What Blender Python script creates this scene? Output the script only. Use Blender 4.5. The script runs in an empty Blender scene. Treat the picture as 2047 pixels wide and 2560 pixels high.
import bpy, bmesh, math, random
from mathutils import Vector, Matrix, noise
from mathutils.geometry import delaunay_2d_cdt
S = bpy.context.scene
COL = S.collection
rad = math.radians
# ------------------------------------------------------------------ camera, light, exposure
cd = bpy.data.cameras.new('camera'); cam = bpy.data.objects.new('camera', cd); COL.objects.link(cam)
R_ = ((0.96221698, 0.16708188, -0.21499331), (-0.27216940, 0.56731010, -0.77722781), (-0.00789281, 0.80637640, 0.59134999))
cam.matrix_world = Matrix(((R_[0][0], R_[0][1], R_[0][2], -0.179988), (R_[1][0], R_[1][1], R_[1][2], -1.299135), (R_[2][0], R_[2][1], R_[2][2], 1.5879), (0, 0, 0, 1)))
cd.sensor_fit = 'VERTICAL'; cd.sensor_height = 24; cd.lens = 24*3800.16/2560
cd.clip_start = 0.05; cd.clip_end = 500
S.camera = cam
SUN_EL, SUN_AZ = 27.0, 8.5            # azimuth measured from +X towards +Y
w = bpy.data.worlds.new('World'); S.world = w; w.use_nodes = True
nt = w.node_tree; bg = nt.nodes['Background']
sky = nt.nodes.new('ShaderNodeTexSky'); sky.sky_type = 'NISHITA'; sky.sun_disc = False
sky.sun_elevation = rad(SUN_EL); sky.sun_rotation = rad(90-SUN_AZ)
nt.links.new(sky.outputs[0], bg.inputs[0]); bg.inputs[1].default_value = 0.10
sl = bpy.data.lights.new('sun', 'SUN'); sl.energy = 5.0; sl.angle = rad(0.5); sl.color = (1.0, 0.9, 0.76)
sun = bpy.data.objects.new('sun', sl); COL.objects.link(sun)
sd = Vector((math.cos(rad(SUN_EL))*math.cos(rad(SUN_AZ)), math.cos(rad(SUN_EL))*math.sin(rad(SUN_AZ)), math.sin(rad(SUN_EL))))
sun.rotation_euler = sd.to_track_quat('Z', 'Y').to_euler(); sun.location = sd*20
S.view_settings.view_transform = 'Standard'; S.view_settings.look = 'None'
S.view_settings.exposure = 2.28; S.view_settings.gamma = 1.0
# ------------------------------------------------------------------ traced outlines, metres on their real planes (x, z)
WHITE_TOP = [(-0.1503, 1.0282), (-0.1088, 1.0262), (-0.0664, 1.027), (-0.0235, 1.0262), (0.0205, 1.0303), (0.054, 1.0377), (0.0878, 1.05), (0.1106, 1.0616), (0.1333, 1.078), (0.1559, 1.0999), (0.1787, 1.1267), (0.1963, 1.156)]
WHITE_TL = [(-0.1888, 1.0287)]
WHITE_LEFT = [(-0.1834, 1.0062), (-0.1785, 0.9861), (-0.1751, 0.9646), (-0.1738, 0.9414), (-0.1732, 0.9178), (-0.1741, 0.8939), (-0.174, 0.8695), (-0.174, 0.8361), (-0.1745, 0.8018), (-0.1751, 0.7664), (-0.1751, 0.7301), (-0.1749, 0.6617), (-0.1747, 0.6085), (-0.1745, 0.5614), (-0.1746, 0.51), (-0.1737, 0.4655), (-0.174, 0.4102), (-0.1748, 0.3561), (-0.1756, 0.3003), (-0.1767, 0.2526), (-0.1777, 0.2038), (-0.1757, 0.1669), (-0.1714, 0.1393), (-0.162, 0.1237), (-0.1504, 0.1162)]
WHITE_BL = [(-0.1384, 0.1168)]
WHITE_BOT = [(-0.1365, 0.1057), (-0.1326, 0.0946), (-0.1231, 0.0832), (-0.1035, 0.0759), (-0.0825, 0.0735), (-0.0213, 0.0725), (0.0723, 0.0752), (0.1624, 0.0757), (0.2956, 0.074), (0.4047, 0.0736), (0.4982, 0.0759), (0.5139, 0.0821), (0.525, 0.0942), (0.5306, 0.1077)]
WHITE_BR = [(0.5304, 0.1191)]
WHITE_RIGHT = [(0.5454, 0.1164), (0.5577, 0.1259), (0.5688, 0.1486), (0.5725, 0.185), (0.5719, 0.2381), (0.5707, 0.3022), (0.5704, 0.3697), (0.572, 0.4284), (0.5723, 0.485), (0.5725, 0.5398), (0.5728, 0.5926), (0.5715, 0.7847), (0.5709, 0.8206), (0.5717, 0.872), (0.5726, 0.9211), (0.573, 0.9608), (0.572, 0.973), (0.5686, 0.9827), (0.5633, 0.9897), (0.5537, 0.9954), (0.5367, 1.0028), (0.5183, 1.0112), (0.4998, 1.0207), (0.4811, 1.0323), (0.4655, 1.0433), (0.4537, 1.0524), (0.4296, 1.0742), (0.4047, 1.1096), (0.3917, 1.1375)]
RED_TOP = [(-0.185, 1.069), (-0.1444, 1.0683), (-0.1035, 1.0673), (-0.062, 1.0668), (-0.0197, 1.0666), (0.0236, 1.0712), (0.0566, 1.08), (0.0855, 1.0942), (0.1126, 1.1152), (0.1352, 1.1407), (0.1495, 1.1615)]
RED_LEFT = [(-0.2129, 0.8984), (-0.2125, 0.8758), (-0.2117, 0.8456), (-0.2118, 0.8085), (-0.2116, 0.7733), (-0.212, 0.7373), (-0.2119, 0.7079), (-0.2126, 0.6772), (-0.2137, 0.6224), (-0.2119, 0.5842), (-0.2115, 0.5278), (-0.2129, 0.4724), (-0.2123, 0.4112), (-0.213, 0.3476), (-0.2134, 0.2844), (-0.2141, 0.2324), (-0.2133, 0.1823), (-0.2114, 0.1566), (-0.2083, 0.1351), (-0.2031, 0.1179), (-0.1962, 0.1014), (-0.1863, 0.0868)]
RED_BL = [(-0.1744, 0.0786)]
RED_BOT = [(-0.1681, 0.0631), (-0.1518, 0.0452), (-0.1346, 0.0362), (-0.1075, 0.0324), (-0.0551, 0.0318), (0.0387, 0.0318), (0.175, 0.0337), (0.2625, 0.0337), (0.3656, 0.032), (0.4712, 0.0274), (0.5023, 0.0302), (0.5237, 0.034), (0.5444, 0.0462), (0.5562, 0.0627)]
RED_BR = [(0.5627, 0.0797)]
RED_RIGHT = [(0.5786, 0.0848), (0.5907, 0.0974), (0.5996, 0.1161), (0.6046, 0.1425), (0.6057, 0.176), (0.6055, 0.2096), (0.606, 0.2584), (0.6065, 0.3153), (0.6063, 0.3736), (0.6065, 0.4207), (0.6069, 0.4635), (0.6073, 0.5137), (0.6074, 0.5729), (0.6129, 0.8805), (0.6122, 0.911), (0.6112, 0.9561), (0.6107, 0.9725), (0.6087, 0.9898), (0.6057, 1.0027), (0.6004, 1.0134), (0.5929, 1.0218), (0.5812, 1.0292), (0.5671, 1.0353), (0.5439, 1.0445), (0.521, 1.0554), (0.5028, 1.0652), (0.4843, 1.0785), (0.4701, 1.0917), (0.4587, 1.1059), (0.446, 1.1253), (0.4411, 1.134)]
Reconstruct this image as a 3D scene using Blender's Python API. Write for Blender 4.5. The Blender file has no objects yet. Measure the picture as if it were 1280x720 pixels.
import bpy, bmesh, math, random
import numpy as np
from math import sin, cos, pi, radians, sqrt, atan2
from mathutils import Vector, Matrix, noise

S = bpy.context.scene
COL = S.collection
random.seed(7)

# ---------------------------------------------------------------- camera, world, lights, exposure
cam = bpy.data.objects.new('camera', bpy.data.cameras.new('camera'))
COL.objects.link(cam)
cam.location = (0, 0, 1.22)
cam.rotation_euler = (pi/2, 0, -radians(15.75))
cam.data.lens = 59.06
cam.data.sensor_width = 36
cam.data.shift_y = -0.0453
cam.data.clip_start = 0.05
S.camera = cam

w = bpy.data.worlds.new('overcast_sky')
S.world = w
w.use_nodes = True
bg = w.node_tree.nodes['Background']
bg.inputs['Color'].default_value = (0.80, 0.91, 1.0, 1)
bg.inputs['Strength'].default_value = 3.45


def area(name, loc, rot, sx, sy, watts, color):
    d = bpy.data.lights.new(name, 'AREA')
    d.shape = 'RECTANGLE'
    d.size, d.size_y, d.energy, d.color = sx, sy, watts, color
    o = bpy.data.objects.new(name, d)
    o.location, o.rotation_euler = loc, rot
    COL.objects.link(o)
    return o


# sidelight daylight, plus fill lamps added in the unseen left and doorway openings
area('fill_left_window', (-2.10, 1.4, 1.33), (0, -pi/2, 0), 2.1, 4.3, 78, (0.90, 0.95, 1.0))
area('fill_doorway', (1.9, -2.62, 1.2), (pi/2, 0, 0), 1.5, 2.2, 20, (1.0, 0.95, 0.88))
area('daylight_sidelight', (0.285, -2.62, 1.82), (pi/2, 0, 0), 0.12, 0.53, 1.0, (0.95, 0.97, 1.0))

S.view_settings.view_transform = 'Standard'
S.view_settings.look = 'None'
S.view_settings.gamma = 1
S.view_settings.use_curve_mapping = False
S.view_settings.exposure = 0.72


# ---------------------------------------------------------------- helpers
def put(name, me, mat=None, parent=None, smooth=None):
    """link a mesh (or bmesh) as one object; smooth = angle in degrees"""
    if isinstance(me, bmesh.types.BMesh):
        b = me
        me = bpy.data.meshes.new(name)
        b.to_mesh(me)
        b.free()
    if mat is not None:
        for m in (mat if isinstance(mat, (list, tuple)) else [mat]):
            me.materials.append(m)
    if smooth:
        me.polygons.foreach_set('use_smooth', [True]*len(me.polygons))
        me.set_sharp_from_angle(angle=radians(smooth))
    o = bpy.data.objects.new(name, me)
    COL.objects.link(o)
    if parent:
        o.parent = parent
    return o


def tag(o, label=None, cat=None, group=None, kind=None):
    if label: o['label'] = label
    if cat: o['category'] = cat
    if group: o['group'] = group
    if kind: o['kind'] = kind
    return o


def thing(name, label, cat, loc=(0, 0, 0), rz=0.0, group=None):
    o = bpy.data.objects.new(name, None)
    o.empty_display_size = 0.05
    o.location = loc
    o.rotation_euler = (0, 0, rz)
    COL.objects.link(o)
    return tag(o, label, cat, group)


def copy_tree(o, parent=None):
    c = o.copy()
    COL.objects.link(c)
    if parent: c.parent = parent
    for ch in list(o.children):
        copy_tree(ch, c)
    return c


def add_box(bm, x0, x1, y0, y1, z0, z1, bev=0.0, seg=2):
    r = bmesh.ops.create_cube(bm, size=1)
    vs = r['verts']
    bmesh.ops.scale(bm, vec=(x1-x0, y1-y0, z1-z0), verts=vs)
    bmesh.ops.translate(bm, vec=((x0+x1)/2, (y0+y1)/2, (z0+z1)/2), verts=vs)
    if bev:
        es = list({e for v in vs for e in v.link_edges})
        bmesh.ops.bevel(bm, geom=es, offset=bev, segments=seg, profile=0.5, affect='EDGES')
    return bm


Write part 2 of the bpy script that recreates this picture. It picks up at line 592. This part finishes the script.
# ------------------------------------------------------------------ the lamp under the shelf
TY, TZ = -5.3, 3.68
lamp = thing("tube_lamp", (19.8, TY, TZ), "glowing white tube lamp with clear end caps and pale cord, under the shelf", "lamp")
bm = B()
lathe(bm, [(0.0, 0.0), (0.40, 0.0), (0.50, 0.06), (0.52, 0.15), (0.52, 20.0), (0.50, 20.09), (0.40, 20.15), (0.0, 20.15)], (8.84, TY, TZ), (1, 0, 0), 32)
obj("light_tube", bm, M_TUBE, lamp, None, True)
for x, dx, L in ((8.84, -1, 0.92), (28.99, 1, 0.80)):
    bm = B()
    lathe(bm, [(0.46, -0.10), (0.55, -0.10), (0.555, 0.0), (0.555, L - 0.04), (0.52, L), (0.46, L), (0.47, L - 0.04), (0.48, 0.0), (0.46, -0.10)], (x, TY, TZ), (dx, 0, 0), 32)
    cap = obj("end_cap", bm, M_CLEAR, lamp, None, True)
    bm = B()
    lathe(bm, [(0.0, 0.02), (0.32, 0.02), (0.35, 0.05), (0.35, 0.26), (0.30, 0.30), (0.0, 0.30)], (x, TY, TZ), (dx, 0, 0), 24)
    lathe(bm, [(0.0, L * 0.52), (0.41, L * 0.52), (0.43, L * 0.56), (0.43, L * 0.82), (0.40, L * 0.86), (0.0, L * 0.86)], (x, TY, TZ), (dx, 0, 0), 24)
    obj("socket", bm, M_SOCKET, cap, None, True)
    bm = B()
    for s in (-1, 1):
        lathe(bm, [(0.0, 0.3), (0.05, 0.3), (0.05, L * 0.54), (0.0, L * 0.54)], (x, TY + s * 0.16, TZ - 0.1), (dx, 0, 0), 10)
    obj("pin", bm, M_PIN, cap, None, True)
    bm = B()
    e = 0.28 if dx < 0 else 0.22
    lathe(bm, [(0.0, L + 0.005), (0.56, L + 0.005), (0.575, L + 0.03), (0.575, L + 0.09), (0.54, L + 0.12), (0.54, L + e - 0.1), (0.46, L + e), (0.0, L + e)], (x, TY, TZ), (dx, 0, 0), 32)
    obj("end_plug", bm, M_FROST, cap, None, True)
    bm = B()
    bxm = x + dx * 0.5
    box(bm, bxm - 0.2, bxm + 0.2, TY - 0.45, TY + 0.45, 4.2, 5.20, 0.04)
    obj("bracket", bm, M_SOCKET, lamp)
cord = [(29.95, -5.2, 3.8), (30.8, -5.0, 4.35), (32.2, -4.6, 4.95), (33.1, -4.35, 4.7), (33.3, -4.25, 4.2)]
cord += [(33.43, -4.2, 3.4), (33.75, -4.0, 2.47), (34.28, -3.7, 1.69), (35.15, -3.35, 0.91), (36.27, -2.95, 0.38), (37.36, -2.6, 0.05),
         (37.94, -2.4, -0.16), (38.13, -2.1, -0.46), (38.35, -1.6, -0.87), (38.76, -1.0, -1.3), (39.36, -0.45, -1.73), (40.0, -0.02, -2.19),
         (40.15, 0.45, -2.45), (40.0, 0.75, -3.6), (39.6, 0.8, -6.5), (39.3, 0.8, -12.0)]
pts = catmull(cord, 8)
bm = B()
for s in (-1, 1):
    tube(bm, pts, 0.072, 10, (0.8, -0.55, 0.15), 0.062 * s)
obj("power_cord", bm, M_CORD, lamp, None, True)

========================================

*Goal*:
Look back at the entries above and repeat, unchanged, every line from the line holding "Reconstruct this image" through the line holding "random.seed(7)".

*Output*:
Reconstruct this image as a 3D scene using Blender's Python API. Write for Blender 4.5. The Blender file has no objects yet. Measure the picture as if it were 1280x720 pixels.
import bpy, bmesh, math, random
import numpy as np
from math import sin, cos, pi, radians, sqrt, atan2
from mathutils import Vector, Matrix, noise

S = bpy.context.scene
COL = S.collection
random.seed(7)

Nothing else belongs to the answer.